WRITTEN PROBLEM: Transcribe the records below exactly, from their first line through the line containing "150), .4, var=.03, vscale=6)". Omit every line after it.

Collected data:
====

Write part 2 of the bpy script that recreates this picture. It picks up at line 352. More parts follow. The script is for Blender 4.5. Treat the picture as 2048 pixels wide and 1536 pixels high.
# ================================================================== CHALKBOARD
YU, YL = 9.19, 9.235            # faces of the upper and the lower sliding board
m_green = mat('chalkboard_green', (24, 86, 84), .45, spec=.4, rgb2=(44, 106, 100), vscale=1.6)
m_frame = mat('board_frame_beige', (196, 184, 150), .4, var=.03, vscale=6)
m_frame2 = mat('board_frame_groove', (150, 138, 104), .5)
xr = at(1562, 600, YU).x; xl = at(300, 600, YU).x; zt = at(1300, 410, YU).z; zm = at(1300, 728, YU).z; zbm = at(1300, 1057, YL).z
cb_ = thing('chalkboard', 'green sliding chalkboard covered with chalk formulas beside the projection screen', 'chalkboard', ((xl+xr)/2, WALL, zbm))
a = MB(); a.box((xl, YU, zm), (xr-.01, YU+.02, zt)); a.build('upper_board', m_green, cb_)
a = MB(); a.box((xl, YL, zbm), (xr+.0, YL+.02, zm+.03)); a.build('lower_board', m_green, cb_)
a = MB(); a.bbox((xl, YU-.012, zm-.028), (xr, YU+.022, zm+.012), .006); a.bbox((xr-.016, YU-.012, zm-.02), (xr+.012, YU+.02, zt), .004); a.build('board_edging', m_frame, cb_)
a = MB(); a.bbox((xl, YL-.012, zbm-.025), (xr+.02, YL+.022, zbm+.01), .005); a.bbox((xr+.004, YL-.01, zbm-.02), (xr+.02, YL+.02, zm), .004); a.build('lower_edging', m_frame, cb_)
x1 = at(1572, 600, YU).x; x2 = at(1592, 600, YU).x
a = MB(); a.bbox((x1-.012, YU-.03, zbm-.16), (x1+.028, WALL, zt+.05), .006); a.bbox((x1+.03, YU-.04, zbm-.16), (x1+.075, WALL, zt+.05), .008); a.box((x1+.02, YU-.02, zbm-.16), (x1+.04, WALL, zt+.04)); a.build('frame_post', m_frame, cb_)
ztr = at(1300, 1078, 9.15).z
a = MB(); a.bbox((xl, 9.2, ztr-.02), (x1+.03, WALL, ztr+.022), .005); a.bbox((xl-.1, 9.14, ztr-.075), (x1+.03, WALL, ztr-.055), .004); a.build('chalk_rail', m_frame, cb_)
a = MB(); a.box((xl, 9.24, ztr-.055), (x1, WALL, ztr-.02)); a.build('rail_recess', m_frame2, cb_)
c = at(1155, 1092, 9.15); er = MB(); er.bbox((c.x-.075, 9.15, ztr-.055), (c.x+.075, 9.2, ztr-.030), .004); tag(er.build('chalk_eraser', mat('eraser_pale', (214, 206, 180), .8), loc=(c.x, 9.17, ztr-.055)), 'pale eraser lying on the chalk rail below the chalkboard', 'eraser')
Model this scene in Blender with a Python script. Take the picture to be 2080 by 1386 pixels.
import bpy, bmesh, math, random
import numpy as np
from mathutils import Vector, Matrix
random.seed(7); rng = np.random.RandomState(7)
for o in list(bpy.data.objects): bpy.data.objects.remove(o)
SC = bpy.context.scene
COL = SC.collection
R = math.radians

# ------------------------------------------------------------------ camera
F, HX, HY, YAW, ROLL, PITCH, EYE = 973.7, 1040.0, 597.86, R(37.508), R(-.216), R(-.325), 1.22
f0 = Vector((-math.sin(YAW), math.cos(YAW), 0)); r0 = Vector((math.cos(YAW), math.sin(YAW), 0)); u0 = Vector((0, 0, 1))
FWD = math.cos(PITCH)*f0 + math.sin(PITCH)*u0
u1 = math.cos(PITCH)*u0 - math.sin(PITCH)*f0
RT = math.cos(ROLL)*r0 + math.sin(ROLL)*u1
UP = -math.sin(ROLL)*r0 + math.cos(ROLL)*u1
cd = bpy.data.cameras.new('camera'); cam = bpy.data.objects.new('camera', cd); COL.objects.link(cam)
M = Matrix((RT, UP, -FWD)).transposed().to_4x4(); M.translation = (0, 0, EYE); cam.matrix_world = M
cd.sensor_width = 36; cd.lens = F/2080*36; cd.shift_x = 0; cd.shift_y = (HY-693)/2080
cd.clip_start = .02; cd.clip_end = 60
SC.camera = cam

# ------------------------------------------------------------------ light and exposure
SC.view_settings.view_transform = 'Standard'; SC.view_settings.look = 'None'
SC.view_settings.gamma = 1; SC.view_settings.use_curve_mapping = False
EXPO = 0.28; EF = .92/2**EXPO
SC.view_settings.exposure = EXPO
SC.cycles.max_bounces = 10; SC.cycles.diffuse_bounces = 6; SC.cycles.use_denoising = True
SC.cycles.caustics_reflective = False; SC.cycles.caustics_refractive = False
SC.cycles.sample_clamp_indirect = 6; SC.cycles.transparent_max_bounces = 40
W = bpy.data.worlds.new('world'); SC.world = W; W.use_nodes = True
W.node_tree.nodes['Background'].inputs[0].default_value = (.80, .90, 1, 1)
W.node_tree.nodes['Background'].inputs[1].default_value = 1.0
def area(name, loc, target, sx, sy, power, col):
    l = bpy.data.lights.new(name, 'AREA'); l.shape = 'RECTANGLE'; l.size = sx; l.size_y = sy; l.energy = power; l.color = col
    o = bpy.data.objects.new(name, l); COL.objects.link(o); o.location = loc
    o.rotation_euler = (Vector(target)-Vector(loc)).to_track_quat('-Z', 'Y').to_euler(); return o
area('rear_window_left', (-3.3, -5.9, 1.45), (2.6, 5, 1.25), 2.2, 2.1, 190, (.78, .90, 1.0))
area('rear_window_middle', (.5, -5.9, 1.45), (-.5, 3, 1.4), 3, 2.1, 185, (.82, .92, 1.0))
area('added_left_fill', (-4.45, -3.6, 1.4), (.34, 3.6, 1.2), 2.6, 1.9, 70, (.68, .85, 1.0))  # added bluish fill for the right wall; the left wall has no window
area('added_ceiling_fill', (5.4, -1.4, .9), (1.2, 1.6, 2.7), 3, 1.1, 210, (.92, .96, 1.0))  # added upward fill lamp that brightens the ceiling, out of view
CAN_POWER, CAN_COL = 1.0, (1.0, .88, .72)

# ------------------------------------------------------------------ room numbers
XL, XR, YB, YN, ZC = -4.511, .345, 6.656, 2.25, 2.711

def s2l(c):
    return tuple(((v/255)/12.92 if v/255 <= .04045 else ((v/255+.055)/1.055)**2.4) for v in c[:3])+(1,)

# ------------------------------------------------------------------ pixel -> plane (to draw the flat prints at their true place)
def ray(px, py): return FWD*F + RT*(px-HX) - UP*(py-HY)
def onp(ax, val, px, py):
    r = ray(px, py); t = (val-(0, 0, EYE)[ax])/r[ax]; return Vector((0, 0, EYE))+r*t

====

EXERCISE OUTPUT:
Write part 2 of the bpy script that recreates this picture. It picks up at line 352. More parts follow. The script is for Blender 4.5. Treat the picture as 2048 pixels wide and 1536 pixels high.
# ================================================================== CHALKBOARD
YU, YL = 9.19, 9.235            # faces of the upper and the lower sliding board
m_green = mat('chalkboard_green', (24, 86, 84), .45, spec=.4, rgb2=(44, 106, 100), vscale=1.6)
m_frame = mat('board_frame_beige', (196, 184, 150), .4, var=.03, vscale=6)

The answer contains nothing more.